Eventually BRED will provide economic analysis and research white papers. Greber would like BRED to be the place where the business community looks first for independent economic analysis.
Research is a niche that hasn’t been addressed, said Bill Connors, the president and CEO of the Boise Metro Chamber of Commerce, which also provides technical assistance to businesses. More research would help groups like the Chamber’s Boise Valley Economic Partnership learn how to better attract business, expand existing business, and study what makes business successful in the Treasure Valley, he said.
Idaho has many organizations that provide business advice. Some, such as the Idaho Small Business Development Center, are at Boise State, and BRED steers new and existing businesses toward those resources.
“This initiative is meant to get the resources of the college involved with all the businesses in the valley,” Greber said.

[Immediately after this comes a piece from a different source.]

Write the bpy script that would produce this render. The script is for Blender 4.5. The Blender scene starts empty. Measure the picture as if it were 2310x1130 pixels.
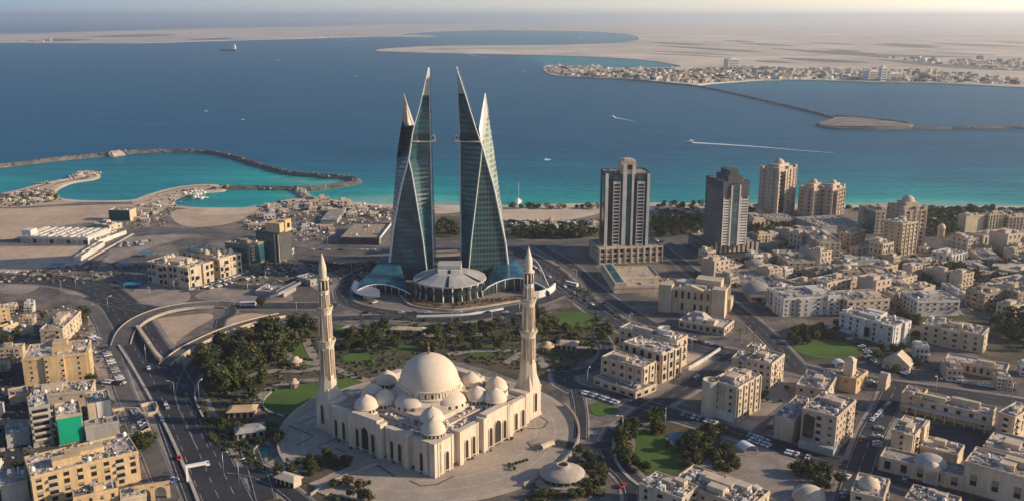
import bpy, math, random
from mathutils import Vector, Matrix
from mathutils.geometry import tessellate_polygon
from math import sin, cos, pi, radians, sqrt, atan2, hypot
R = random.Random(7)
scene = bpy.context.scene
COL = scene.collection

# ------------------------------------------------------------------ camera, sky, sun, exposure
F, PITCH, HC = 2083.0, radians(14.25), 200.0          # focal length in photo pixels, tilt, eye height
cam_d = bpy.data.cameras.new('camera'); cam = bpy.data.objects.new('camera', cam_d); COL.objects.link(cam)
cam_d.sensor_width = 36.0; cam_d.lens = 36.0 * F / 2310.0
cam_d.clip_start = 1.0; cam_d.clip_end = 600000.0
cam.location = (0, 0, HC); cam.rotation_euler = (radians(90) - PITCH, 0, 0)
scene.camera = cam

SUN_EL, SUN_AZ = radians(21), atan2(0.995, -0.08)      # azimuth measured from +y towards +x
SUN_DIR = Vector((sin(SUN_AZ) * cos(SUN_EL), cos(SUN_AZ) * cos(SUN_EL), sin(SUN_EL)))
sun_d = bpy.data.lights.new('sun', 'SUN'); sun = bpy.data.objects.new('sun', sun_d); COL.objects.link(sun)
sun_d.energy = 4.8; sun_d.angle = radians(0.53); sun_d.color = (1.0, 0.80, 0.56)
sun.rotation_euler = SUN_DIR.to_track_quat('Z', 'Y').to_euler()

world = bpy.data.worlds.new('World'); scene.world = world; world.use_nodes = True
wn = world.node_tree; bg = wn.nodes['Background']
sky = wn.nodes.new('ShaderNodeTexSky'); sky.sky_type = 'NISHITA'; sky.sun_disc = False
sky.sun_elevation = SUN_EL; sky.sun_rotation = SUN_AZ
sky.air_density = 1.0; sky.dust_density = 0.8; sky.ozone_density = 1.2; sky.altitude = 0
bg.inputs[1].default_value = 0.09
# the sky is brighter and creamier towards the sun's side of the bay, cooler away from it
_g = wn.nodes.new('ShaderNodeTexCoord'); _s = wn.nodes.new('ShaderNodeSeparateXYZ'); wn.links.new(_g.outputs['Generated'], _s.inputs[0])
_r = wn.nodes.new('ShaderNodeValToRGB'); _r.color_ramp.elements[0].position = 0.25; _r.color_ramp.elements[0].color = (0.37, 0.50, 0.68, 1)
_r.color_ramp.elements[1].position = 0.78; _r.color_ramp.elements[1].color = (1.5, 1.33, 1.06, 1)
_m = wn.nodes.new('ShaderNodeMapRange'); _m.inputs[1].default_value = -1; wn.links.new(_s.outputs[0], _m.inputs[0]); wn.links.new(_m.outputs[0], _r.inputs[0])
_x = wn.nodes.new('ShaderNodeMixRGB'); _x.blend_type = 'MULTIPLY'; _x.inputs[0].default_value = 1.0
_d = wn.nodes.new('ShaderNodeHueSaturation'); wn.links.new(sky.outputs[0], _d.inputs['Color'])
_e = wn.nodes.new('ShaderNodeMapRange'); _e.inputs[1].default_value = 0.0; _e.inputs[2].default_value = 0.3; _e.inputs[3].default_value = 0.15; _e.inputs[4].default_value = 1.1
wn.links.new(_s.outputs[2], _e.inputs[0]); wn.links.new(_e.outputs[0], _d.inputs['Saturation'])
_k = wn.nodes.new('ShaderNodeMixRGB'); _k.inputs[2].default_value = (0.80, 0.97, 1.22, 1); wn.links.new(_r.outputs[0], _k.inputs[1])
_q = wn.nodes.new('ShaderNodeMapRange'); _q.inputs[1].default_value = 0.02; _q.inputs[2].default_value = 0.30; wn.links.new(_s.outputs[2], _q.inputs[0]); wn.links.new(_q.outputs[0], _k.inputs[0])
wn.links.new(_d.outputs[0], _x.inputs[1]); wn.links.new(_k.outputs[0], _x.inputs[2]); 
_h = wn.nodes.new('ShaderNodeMapRange'); _h.inputs[1].default_value = 0.0; _h.inputs[2].default_value = 0.07; _h.inputs[3].default_value = 2.3; _h.inputs[4].default_value = 1.0
wn.links.new(_s.outputs[2], _h.inputs[0])                    # hazy brightening low over the horizon
_v = wn.nodes.new('ShaderNodeVectorMath'); _v.operation = 'SCALE'; wn.links.new(_x.outputs[0], _v.inputs[0]); wn.links.new(_h.outputs[0], _v.inputs['Scale'])
wn.links.new(_v.outputs[0], bg.inputs[0])

scene.view_settings.view_transform = 'Standard'; scene.view_settings.look = 'None'
scene.view_settings.exposure = 0.25; scene.view_settings.gamma = 1.0
cy = scene.cycles
cy.use_denoising = True; cy.max_bounces = 6; cy.diffuse_bounces = 3; cy.glossy_bounces = 3
cy.transmission_bounces = 2; cy.volume_bounces = 2; cy.transparent_max_bounces = 4
cy.caustics_reflective = False; cy.caustics_refractive = False
cy.sample_clamp_indirect = 4.0

# ------------------------------------------------------------------ photo pixel -> place on the ground
def ray(u, v):
    a = (u - 1155.0) / F; b = (v - 565.0) / F
    return a, cos(PITCH) - b * sin(PITCH), -(sin(PITCH) + b * cos(PITCH))
def G(u, v, z=0.0):
    d = ray(u, v); t = (HC - z) / -d[2]
    return Vector((d[0] * t, d[1] * t, z))
def zat(v, y):
    d = ray(1155, v); return HC + d[2] * y / d[1]
def xat(u, v, y):
    d = ray(u, v); return d[0] * y / d[1]

# ------------------------------------------------------------------ materials
MATS = {}
def nmat(name):
    m = bpy.data.materials.new(name); m.use_nodes = True
    return m, m.node_tree.nodes, m.node_tree.links, m.node_tree.nodes['Principled BSDF']
def mat(name, rgb, rough=0.8, var=0.25, scale=0.15, scale2=1.2, rgb2=None, spec=0.3, metal=0.0, bump=0.0, objrand=0.0, coords='pos', streak=False):
    """plain surface with two octaves of tone variation, optional second colour"""
    if name in MATS: return MATS[name]
    m, N, L, B = nmat(name)
    B.inputs['Roughness'].default_value = rough; B.inputs['Metallic'].default_value = metal
    B.inputs['Specular IOR Level'].default_value = spec
    if coords == 'pos':
        g = N.new('ShaderNodeNewGeometry'); co = g.outputs['Position']
    else:
        g = N.new('ShaderNodeTexCoord'); co = g.outputs['Object']
    n1 = N.new('ShaderNodeTexNoise'); n1.inputs['Scale'].default_value = scale; n1.inputs['Detail'].default_value = 5; n1.inputs['Roughness'].default_value = 0.65
    n2 = N.new('ShaderNodeTexNoise'); n2.inputs['Scale'].default_value = scale2; n2.inputs['Detail'].default_value = 3
    L.new(co, n1.inputs['Vector'])
    if streak:                           # rain streaks and dust run down the walls
        mp_ = N.new('ShaderNodeMapping'); mp_.inputs['Scale'].default_value = (1, 1, .13); L.new(co, mp_.inputs[0]); L.new(mp_.outputs[0], n2.inputs['Vector'])
    else: L.new(co, n2.inputs['Vector'])
    mx = N.new('ShaderNodeMixRGB'); r2 = rgb2 or tuple(c * (1 - var) for c in rgb)
    mx.inputs[1].default_value = (*rgb, 1); mx.inputs[2].default_value = (*r2, 1)
    rmp = N.new('ShaderNodeMapRange'); rmp.inputs[1].default_value = 0.38; rmp.inputs[2].default_value = 0.62
    L.new(n1.outputs['Fac'], rmp.inputs[0]); L.new(rmp.outputs[0], mx.inputs[0])
    hsv = N.new('ShaderNodeHueSaturation')
    m2 = N.new('ShaderNodeMapRange'); m2.inputs[1].default_value = 0.3; m2.inputs[2].default_value = 0.7
    m2.inputs[3].default_value = 1 - var * 0.6; m2.inputs[4].default_value = 1 + var * 0.6
    L.new(n2.outputs['Fac'], m2.inputs[0])
    if objrand:
        oi = N.new('ShaderNodeObjectInfo'); m3 = N.new('ShaderNodeMapRange')
        m3.inputs[3].default_value = 1 - objrand; m3.inputs[4].default_value = 1 + objrand
        L.new(oi.outputs['Random'], m3.inputs[0])
        mm = N.new('ShaderNodeMath'); mm.operation = 'MULTIPLY'; L.new(m2.outputs[0], mm.inputs[0]); L.new(m3.outputs[0], mm.inputs[1])
        L.new(mm.outputs[0], hsv.inputs['Value'])
    else:
        L.new(m2.outputs[0], hsv.inputs['Value'])
    L.new(mx.outputs[0], hsv.inputs['Color']); L.new(hsv.outputs[0], B.inputs['Base Color'])
    if bump:
        bp = N.new('ShaderNodeBump'); bp.inputs['Strength'].default_value = bump; bp.inputs['Distance'].default_value = 0.3
        L.new(n2.outputs['Fac'], bp.inputs['Height']); L.new(bp.outputs[0], B.inputs['Normal'])
    MATS[name] = m
    return m

def wallmat(name, rgb, var=0.22):
    return mat(name, rgb, 0.85, var, 0.07, 0.75, spec=0.2, streak=True)
WALL = {
 'cream': wallmat('wall_cream', (0.60, 0.49, 0.36)), 'white': wallmat('wall_white', (0.66, 0.62, 0.56)),
 'beige': wallmat('wall_beige', (0.56, 0.45, 0.33)), 'ochre': wallmat('wall_ochre', (0.64, 0.46, 0.26)),
 'pink': wallmat('wall_pinkish', (0.56, 0.44, 0.34)), 'brown': wallmat('wall_brown', (0.36, 0.27, 0.19)),
 'grey': wallmat('wall_grey', (0.40, 0.38, 0.35)), 'dark': wallmat('wall_dark', (0.10, 0.10, 0.11)),
 'sand': wallmat('wall_sand', (0.62, 0.50, 0.36)),
 'marble': wallmat('mosque_stone', (0.68, 0.57, 0.44), 0.17),
}
M_ROOF = mat('roof_screed', (0.40, 0.34, 0.28), 0.9, 0.35, 0.16, 0.8, rgb2=(0.20, 0.18, 0.165))
M_ROOFL = mat('roof_light', (0.55, 0.48, 0.40), 0.9, 0.25, 0.1, 0.7, rgb2=(0.38, 0.33, 0.28))
M_UNIT = mat('roof_unit_metal', (0.62, 0.58, 0.53), 0.6, 0.3, 0.6, 2.0, objrand=0.35)
M_CLUT = mat('roof_clutter', (0.76, 0.70, 0.62), 0.8, 0.4, 0.45, 1.5, rgb2=(0.30, 0.26, 0.23))
M_GLASS = mat('window_glass', (0.022, 0.025, 0.03), 0.12, 0.3, 0.3, 1.0, spec=0.6)
M_SILL = mat('window_surround', (0.52, 0.44, 0.35), 0.8, 0.15)
M_ASPH = mat('asphalt', (0.044, 0.047, 0.054), 0.85, 0.45, 0.045, 0.5, rgb2=(0.028, 0.031, 0.038))
M_ASPHL = mat('asphalt_worn', (0.15, 0.135, 0.12), 0.85, 0.35, 0.05, 0.4, rgb2=(0.080, 0.077, 0.075))
M_PAVE = mat('paving', (0.36, 0.295, 0.24), 0.9, 0.3, 0.06, 0.8, rgb2=(0.21, 0.18, 0.155))
M_KERB = mat('kerb_stone', (0.50, 0.44, 0.37), 0.85, 0.2)
M_LINE = mat('road_paint', (0.46, 0.45, 0.43), 0.8, 0.5, 0.3, 1.5, rgb2=(0.20, 0.20, 0.20))
M_SAND = mat('sand', (0.55, 0.41, 0.285), 0.95, 0.22, 0.012, 0.15, rgb2=(0.42, 0.31, 0.215), bump=0.2)
M_BEACH = mat('beach_sand', (0.62, 0.50, 0.37), 0.95, 0.2, 0.03, 0.3, rgb2=(0.50, 0.39, 0.28))
M_GROUND = mat('ground_dirt', (0.25, 0.21, 0.17), 0.95, 0.5, 0.03, 0.25, rgb2=(0.085, 0.080, 0.078), bump=0.3)
M_SOIL = mat('park_soil', (0.13, 0.10, 0.068), 0.95, 0.35, 0.05, 0.6, rgb2=(0.05, 0.058, 0.030))
M_LAWN = mat('lawn', (0.085, 0.150, 0.024), 0.95, 0.25, 0.03, 0.9, rgb2=(0.055, 0.105, 0.020), bump=0.3)
M_LEAF = mat('foliage', (0.085, 0.096, 0.030), 0.85, 0.55, 0.35, 0.9, rgb2=(0.030, 0.044, 0.018), spec=0.15, objrand=0.30)
M_LEAFB = mat('foliage_brownish', (0.115, 0.100, 0.042), 0.85, 0.5, 0.35, 0.9, rgb2=(0.048, 0.052, 0.022), spec=0.15, objrand=0.30)
M_TRUNK = mat('bark', (0.15, 0.10, 0.065), 0.9, 0.3, 0.8, 3)
M_ROCK = mat('breakwater_rock', (0.19, 0.165, 0.14), 0.95, 0.5, 0.03, 0.5, rgb2=(0.075, 0.070, 0.066), bump=0.6)
M_WHITE = mat('white_paint', (0.80, 0.77, 0.72), 0.5, 0.10, 0.1, 0.8)
M_CONC = mat('concrete', (0.42, 0.36, 0.295), 0.85, 0.22, 0.06, 0.6)
M_METAL = mat('galvanised_steel', (0.45, 0.45, 0.45), 0.45, 0.1, metal=0.6)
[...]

Cost of living lower; wages too
Boise State University’s new Business Research and Economic Development Center, or BRED, is a great place to find out how the cost of living in Idaho measures up against costs in similar-sized cities like Little Rock, Ark. (where prices are similar, though a doctor’s visit will cost 10 percent more in Boise) or Spokane (where most prices match up, though utilities will set you back 13 percent more in Boise).
It’s well known wages are lower in Idaho than in other states. According to 2009 data from the U.S. Bureau of Labor Statistics, Idaho has a mean hourly wage of $18.83 (about $38,000 annually), almost the same as in Little Rock. But while Spokane’s cost of living is similar to Boise’s, pay in Spokane is higher, with a mean hourly wage of $19.72 and a mean annual wage of $41,010.
Business leaders have long said education is a big reason for the wage difference.
“We need to continue to find ways to diversify and improve the labor force to make it attractive to larger-scale industries,” said BRED Director Brian Greber. Institutions like College of Western Idaho, which opened in 2009, help a lot, he said.
“I was shocked when I moved here at the lack of technical education in the state,” Greber said.